=== Task to carry out ===
Extract each line bearing the word "scene".

┌─ Given material

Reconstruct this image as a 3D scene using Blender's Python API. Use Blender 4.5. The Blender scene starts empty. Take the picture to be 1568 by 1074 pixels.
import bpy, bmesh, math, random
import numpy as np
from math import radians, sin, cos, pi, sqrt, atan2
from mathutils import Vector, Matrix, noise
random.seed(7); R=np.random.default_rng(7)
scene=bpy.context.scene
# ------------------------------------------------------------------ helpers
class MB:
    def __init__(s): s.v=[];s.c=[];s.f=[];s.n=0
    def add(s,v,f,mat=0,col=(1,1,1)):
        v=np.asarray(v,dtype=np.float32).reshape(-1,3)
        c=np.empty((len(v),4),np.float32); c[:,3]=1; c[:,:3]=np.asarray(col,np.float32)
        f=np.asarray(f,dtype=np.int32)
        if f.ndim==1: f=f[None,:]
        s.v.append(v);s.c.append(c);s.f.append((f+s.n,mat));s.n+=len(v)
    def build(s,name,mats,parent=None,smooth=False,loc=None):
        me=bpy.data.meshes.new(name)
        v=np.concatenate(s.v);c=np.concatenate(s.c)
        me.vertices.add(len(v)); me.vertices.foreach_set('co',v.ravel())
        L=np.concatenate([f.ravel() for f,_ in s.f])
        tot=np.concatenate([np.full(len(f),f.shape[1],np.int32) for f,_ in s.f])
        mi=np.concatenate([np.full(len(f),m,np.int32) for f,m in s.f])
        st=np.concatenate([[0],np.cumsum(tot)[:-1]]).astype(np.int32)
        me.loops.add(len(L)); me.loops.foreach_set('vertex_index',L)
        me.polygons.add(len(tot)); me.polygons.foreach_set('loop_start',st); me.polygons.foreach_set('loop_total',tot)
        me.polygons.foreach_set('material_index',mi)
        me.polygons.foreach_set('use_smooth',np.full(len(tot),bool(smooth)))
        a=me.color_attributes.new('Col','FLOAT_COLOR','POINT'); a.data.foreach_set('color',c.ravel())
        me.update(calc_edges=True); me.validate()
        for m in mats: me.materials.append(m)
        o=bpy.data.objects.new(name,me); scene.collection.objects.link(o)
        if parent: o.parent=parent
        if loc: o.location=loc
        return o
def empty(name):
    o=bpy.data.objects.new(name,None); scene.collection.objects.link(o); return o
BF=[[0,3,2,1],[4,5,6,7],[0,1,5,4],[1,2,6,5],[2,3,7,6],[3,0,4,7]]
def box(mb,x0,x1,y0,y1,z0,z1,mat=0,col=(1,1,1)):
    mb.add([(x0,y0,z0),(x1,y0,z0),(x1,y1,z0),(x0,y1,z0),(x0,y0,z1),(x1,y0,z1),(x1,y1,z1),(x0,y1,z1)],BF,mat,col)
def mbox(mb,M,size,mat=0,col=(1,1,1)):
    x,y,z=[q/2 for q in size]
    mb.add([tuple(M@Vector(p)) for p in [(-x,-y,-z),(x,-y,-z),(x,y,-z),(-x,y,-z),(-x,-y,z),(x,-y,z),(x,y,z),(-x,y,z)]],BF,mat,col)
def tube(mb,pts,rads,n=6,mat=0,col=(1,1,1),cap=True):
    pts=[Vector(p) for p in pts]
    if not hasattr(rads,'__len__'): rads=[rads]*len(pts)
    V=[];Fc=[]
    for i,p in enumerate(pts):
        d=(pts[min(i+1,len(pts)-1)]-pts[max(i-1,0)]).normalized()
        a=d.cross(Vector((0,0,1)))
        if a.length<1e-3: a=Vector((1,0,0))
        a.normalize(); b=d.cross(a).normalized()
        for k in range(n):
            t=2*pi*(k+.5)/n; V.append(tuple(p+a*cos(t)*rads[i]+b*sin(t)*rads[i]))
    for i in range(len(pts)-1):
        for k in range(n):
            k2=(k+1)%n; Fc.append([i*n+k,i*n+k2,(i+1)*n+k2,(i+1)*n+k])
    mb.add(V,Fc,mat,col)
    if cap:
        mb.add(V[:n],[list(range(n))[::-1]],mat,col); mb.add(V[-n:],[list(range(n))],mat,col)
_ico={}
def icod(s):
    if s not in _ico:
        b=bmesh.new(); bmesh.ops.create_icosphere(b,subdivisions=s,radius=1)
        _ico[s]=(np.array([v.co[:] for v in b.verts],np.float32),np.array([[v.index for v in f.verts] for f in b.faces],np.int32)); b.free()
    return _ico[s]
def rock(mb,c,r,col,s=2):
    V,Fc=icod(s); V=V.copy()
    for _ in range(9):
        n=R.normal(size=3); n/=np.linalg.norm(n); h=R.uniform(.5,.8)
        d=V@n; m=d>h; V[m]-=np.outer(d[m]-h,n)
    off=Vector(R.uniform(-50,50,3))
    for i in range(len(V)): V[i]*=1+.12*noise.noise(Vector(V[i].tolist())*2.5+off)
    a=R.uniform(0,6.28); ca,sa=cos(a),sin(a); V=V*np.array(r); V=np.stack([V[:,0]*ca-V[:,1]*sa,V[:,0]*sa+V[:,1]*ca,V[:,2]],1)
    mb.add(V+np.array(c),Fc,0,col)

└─

=== Result for this task ===
Reconstruct this image as a 3D scene using Blender's Python API. Use Blender 4.5. The Blender scene starts empty. Take the picture to be 1568 by 1074 pixels.
scene=bpy.context.scene
        o=bpy.data.objects.new(name,me); scene.collection.objects.link(o)
    o=bpy.data.objects.new(name,None); scene.collection.objects.link(o); return o